Supplied data
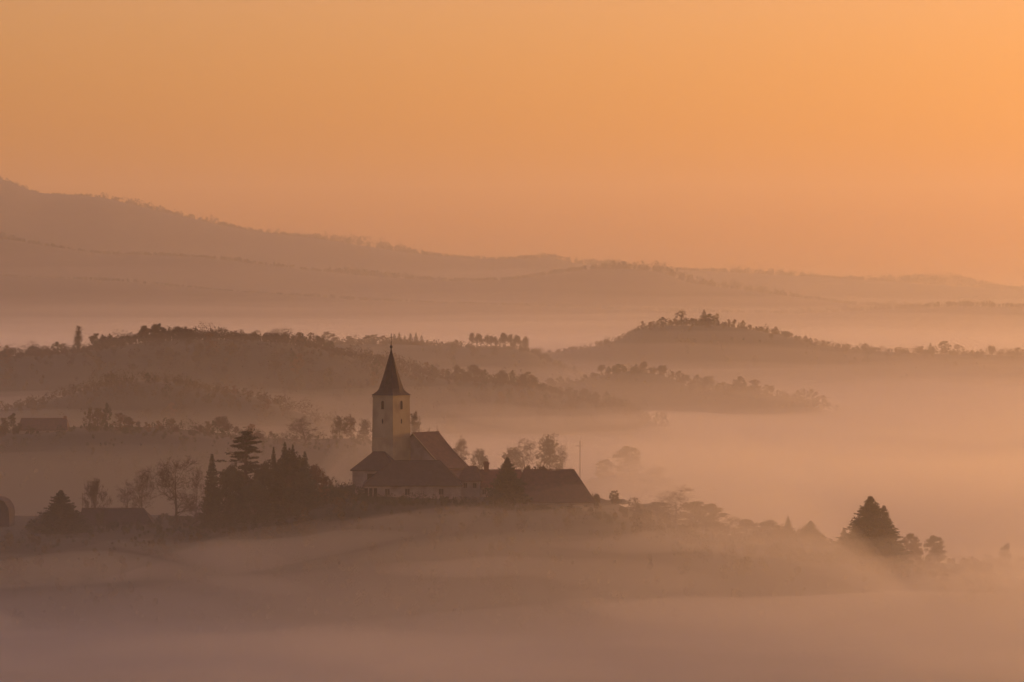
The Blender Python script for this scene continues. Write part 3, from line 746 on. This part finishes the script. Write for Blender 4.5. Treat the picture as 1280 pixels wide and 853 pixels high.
P_('thin2', 'bare_tree', 688, 540, 905, 'tallest hazy umbrella shaped tree behind the barn roof', half=19, base=598)
P_('bare2', 'bare_tree', 704, 549, 915, 'hazy bare tree at right end of the group behind the barn', half=14, base=598)
P_('shrub1', 'shrub', 678, 578, 835, 'low bush peeping over the barn ridge', 'shrub', half=16, base=600)
P_('leafy0', 'tree', 785, 557, 1350, 'round hazy tree alone in the fog right of the utility pole', half=19, base=592)
P_('leafy0', 'tree', 757, 574, 1350, 'small hazy bush like tree left of the lone round tree in fog', half=14, base=592)
P_('shrub2', 'shrub', 818, 580, 1350, 'low hazy shrub right of the lone round tree in fog', 'shrub', half=12, base=592)
# right shoulder of the hill, half sunk in fog
for i, (kk, px, top, D, half, lab) in enumerate([
    ('leafy2', 772, 624, 850, 17, 'faint leafy tree in the fog just right of the barn'),
    ('leafy1', 797, 628, 865, 20, 'faint rounded tree in fog between two leafy ones right of barn'),
    ('leafy0', 822, 627, 860, 24, 'faint broad leafy tree in fog left of the tall twiggy one'),
    ('bare1', 846, 604, 858, 30, 'tall twiggy tree, highest of the foggy trees right of barn'),
    ('leafy0', 868, 626, 866, 26, 'faint leafy tree leaning on the right of the tall twiggy tree'),
    ('leafy0', 888, 629, 860, 20, 'rounded faint tree right above the plain wooden post'),
    ('bare3', 912, 645, 862, 22, 'faint bare tree right of the plain wooden post'),
    ('leafy2', 933, 649, 858, 17, 'small faint tree farther right of the wooden post'),
    ('leafy1', 962, 649, 856, 19, 'round faint tree left of the small pointed spruce'),
    ('spruce2', 985, 645, 852, 8, 'small pointed spruce in fog left of the squat fir'),
    ('broadfir', 1013, 650, 840, 20, 'squat wide fir in fog between small spruce and the great firs'),
    ('spruce1', 1055, 660, 830, 12, 'short fir at the left foot of the great twin firs'),
    ('fir', 1088, 618, 800, 45, 'great broad fir, the biggest dark tree at right of the picture'),
    ('spruce0', 1105, 630, 806, 25, 'second pointed top behind the great broad fir on its right'),
    ('spruce1', 1072, 648, 804, 18, 'lower fir pressed against the left side of the great fir'),
    ('leafy3', 1139, 666, 830, 14, 'round hazy tree right beside the great firs'),
    ('leafy0', 1168, 669, 836, 14, 'round hazy tree second right of the great firs'),
    ('shrub2', 1156, 694, 812, 12, 'low bush in fog under the two hazy trees right of great firs'),
    ('leafy0', 1187, 712, 800, 16, 'low faint bush like tree at the right end of the hill'),
    ('leafy0', 1205, 722, 800, 12, 'last faint low tree where the hill sinks in fog'),
    ('leafy1', 1257, 678, 880, 12, 'faint upright tree in thick fog near the right edge'),
    ('leafy1', 1238, 692, 900, 20, 'faint broad tree in thick fog left of the upright one, right edge'),
    ('leafy2', 1276, 695, 900, 14, 'faint tree in thick fog cut by the right edge'),
]):
    base = {'fir': 708}.get(kk)
    P_(kk, 'fir_tree' if kk == 'fir' or 'fir' in kk else ('spruce' if kk.startswith('spruce') else ('shrub' if kk.startswith('shrub') else 'tree')), px, top, D, lab, 'shrub' if kk.startswith('shrub') else 'tree', half=half, base=base)

# ------------------------------------------------------------------ trees along the far ridges, and the woods on their slopes
def far_proto(key, parts, mats):
    T, C = parts[0], parts[1]; n = len(T.v)
    J = MB(); J.v = T.v + C.v; J.f = T.f + [tuple(i + n for i in f) for f in C.f]; J.m = [0] * len(T.f) + [1 + q for q in C.m]
    V = np.array(J.v); PROTO[key] = (J.mesh(key, [M[x] for x in mats]), V[:, 2].max(), np.percentile(np.hypot(V[:, 0], V[:, 1]), 97))
def thick(parts, f):
    return parts
def far_bare(seed, up=0.0, spread=.8):
    rnd = random.Random(seed); T, C, tips = bare_tree_parts(seed, 13, spread=spread, maxlev=3, clear=.2, upright=up, dens=1.1)
    for t in tips:
        for k in range(5):
            d = (t[1] + Vector((rnd.gauss(0, .6), rnd.gauss(0, .6), rnd.gauss(.2, .5)))).normalized() * rnd.uniform(.5, 1.3)
            C.tube(t[0], t[0] + d, .04, .025, 3)
    return T, C
for i in range(4): far_proto('fbare%d' % i, far_bare(81 + i, (.0, .2, .1, .3)[i], (.85, .6, .75, .55)[i]), ('bark', 'twig'))
for i in range(4): far_proto('fleafy%d' % i, leafy_tree_parts(91 + i, 13, (5.0, 4.2, 5.8, 4.6)[i], clumps=34, per=34, size=.42, clear=.1), ('bark', ('leaf', 'ever', 'leaf', 'rust')[i]))
for i in range(2): far_proto('fspruce%d' % i, conifer_parts(98 + i, 15, (3.4, 2.6)[i], tiers=26), ('bark', 'needle'))
def far_tree(key, px, top, D, label, group, half=None, h=None, name=None):
    me, H, R = PROTO[key]; x = (px - 640) * D / F; z = ground(x, D) - .3
    hh = h if top is None else CZ + (HY - top) * D / F - z
    hh = max(hh, 3.0); k = hh / H; kr = k if half is None else half * D / F / R
    o = bpy.data.objects.new(name or {'b': 'bare_tree', 'l': 'leafy_tree', 's': 'spruce'}[key[1]], me); COL.objects.link(o)
    o.location = (x, D, z); o.scale = (kr, kr, k); o.rotation_euler = (0, 0, (px * 1.7) % 6.28)
    tag(o, label, 'tree', group); return o

KIND = {'b': 'bare twiggy', 'l': 'bushy', 's': 'pointed spruce'}
def crest(ri, px0, px1, step, hs, mix, where, group, seed):
    rnd = random.Random(seed); px = px0; D0, fl = RIDGES[ri][0], RIDGES[ri][1]
    while px < px1:
        key = rnd.choice(mix); D = D0 + rnd.uniform(-fl, fl)
        cl = float(fbm(np.array([px / 26.0 + seed]), np.array([seed * 3.3]), 3)[0])
        h = rnd.uniform(*hs) * min(1.5, max(.45, 1 + 1.9 * cl))
        if cl < -.16 and rnd.random() < .6: px += step; continue
        far_tree(key, px, None, D, '%s tree %s' % (KIND[key[1]], where) if key[1] != 's' else 'pointed spruce %s' % where, group, h=h)
        px += step * rnd.uniform(.5, 1.5)
B4 = ['fbare0', 'fbare1', 'fbare2', 'fbare3']; L4 = ['fleafy0', 'fleafy1', 'fleafy2', 'fleafy3']; S2 = ['fspruce0', 'fspruce1']
# second hill, far left
for key, px, top, half, lab in [('fleafy1', 17, 516, 11, 'round dark tree at the left gable of the far left farmhouse'), ('fleafy0', 4, 522, 9, 'lower tree left of the round one by the far left farmhouse'),
    ('fleafy2', 112, 508, 9, 'left tree of the tall clump right of the farmhouse'), ('fleafy0', 122, 510, 12, 'broad tree in middle of the clump right of the farmhouse'), ('fleafy1', 133, 503, 8, 'tallest narrow tree of the clump right of the farmhouse'),
    ('fleafy3', 150, 516, 11, 'rusty round tree at right of the clump by the farmhouse'), ('fbare1', 163, 520, 9, 'bare tree ending the clump right of the farmhouse')]:
    far_tree(key, px, top, 1190, lab, 'trees beside the farmhouse on the second hill', half)
crest(2, 172, 352, 7.5, (3.2, 6.5), B4 + L4 + ['fleafy1'], 'in the hedgerow along the second hill behind the layered pine', 'hedgerow trees on the second hill', 3)
crest(2, -20, 20, 9, (3, 5), L4, 'left of the farmhouse roof at the picture edge', 'trees at the far left edge', 4)
crest(3, 100, 330, 9, (2.5, 4.5), L4 + ['fbare0'], 'on the low rounded hump behind the farmhouse hill', 'trees on the low hump', 5)
# long wooded ridge
o = far_tree('fbare3', 98, 407, 2040, 'tall narrow poplar standing out above the long ridge at left', 'trees on the long wooded ridge', name='poplar')
o.data = PROTO['poplar'][0]; bpy.data.objects.remove(o)
tm, cm, H_, R_ = PROTO['poplar']
plant('poplar', 'poplar', 98, 406, 2040, 'tall narrow poplar standing out above the long ridge at left', half=6.5)
for key, px, top, half in [('fleafy1', 40, 432, 8), ('fleafy1', 72, 427, 9), ('fleafy0', 80, 429, 7)]: far_tree(key, px, top, 2045, 'dark round tree left of the poplar on the long ridge', 'trees on the long wooded ridge', half)
crest(4, 5, 150, 8, (4, 7.5), B4 + L4, 'on the left end of the long wooded ridge near poplar', 'trees on the long wooded ridge', 6)
crest(4, 118, 430, 4.6, (6, 9.5), B4 + B4 + L4 + ['fspruce1'], 'on the crest of the long wooded ridge left of the spire', 'trees on the long wooded ridge', 7)
crest(4, 430, 830, 9, (6, 10), B4 + L4, 'on the descending right arm of the long wooded ridge', 'trees on the descending ridge arm', 8)
# ridge just behind it: round tree, spruces, grove
far_tree('fleafy2', 410, 414, 2620, 'large round tree on the ridge left of the spire top', 'trees on the ridge behind the spire', 13)
for px, top in ((486, 421), (493, 417), (499, 415), (506, 419), (513, 416), (520, 415), (527, 419)): far_tree('fspruce%d' % (px % 2), px, top, 2640, 'pointed spruce in the row right of the spire tip', 'row of spruces right of the spire tip', 4.6)
for px, top in ((436, 420), (448, 424), (460, 419), (468, 418), (478, 419)): far_tree('fleafy%d' % (px % 4), px, top, 2640, 'bushy tree between large round tree and the spire tip', 'trees on the ridge behind the spire', 9)
for j, px in enumerate(range(590, 660, 6)): far_tree(('fbare1', 'fbare3')[j % 2], px, 415 + (j * 7) % 6, 2640 + (j * 13) % 30, 'tall bare tree in the grove at right end of the ridge', 'bare grove at the end of the ridge', 5)
crest(6, 340, 690, 11, (3.5, 6), L4 + B4, 'low on the ridge behind the spire', 'low trees on the ridge behind the spire', 9)
# hill on the right
for key, px, top, half in [('fleafy1', 829, 396, 7), ('fleafy2', 852, 387, 12), ('fleafy0', 866, 398, 9), ('fspruce0', 880, 386, 9), ('fleafy1', 886, 392, 10), ('fleafy2', 896, 391, 6)]:
    far_tree(key, px, top, 2890, {829: 'small round dark tree, left one on top of the right hill', 852: 'large bushy tree on top of the right hill', 866: 'low bush like tree between two big ones on right hill', 880: 'tallest pointed tree on top of the right hill', 886: 'broad dark tree under the tallest point of right hill', 896: 'narrow tree right of the tallest one on right hill'}[px], 'trees on top of the right hill', half)
for key, px, top, half in [('fspruce0', 1163, 428, 5), ('fleafy0', 1181, 426, 9), ('fleafy2', 1197, 430, 9), ('fbare0', 1241, 431, 6), ('fleafy2', 1272, 434, 12), ('fspruce1', 1153, 434, 2.5)]:
    far_tree(key, px, top, 2890, {1163: 'lone pointed spruce on the low right end of the far ridge', 1181: 'round tree right of the lone spruce on the far ridge', 1197: 'second round tree right of the lone spruce', 1241: 'small bare tree alone near the right edge on far ridge', 1272: 'broad tree clump at right edge on the far ridge', 1153: 'tiny pointed tree left of the lone spruce'}[px], 'trees on the low right end of the far ridge', half)
crest(7, 700, 800, 16, (2, 5), L4 + B4, 'on the left slope of the right hill', 'trees on the left slope of the right hill', 10)
crest(7, 803, 990, 7, (4, 8), B4 + L4, 'on the crest of the right hill', 'trees on the crest of the right hill', 11)
crest(7, 990, 1300, 11, (3.5, 7), L4 + B4, 'on the long low crest right of the right hill', 'trees on the low right crest', 12)
# foggy knolls before it
for key, px, top, half, lab in [('fleafy0', 798, 487, 11, 'round tree rising from fog below the right hill'), ('fleafy1', 866, 498, 17, 'dark broad tree clump in fog under the right hill'), ('fleafy2', 905, 478, 20, 'broad round treetop on the foggy knoll'), ('fleafy0', 925, 470, 10, 'tall tree on the foggy knoll right of the broad one'), ('fleafy3', 943, 474, 10, 'second tall tree on the foggy knoll'), ('fleafy1', 772, 455, 13, 'dark round trees at left of the middle knoll'), ('fspruce0', 795, 454, 6, 'pointed tree on the middle knoll')]:
    far_tree(key, px, top, 2320, lab, 'trees on the foggy knolls', half)
crest(5, 690, 1100, 7.5, (5, 11), L4 + B4, 'on the foggy knolls below the right hill', 'small trees on the foggy knolls', 13)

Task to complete
Take every line from the data that contains the word "picture".

Answer to the exercise
The Blender Python script for this scene continues. Write part 3, from line 746 on. This part finishes the script. Write for Blender 4.5. Treat the picture as 1280 pixels wide and 853 pixels high.
    ('fir', 1088, 618, 800, 45, 'great broad fir, the biggest dark tree at right of the picture'),
crest(2, -20, 20, 9, (3, 5), L4, 'left of the farmhouse roof at the picture edge', 'trees at the far left edge', 4)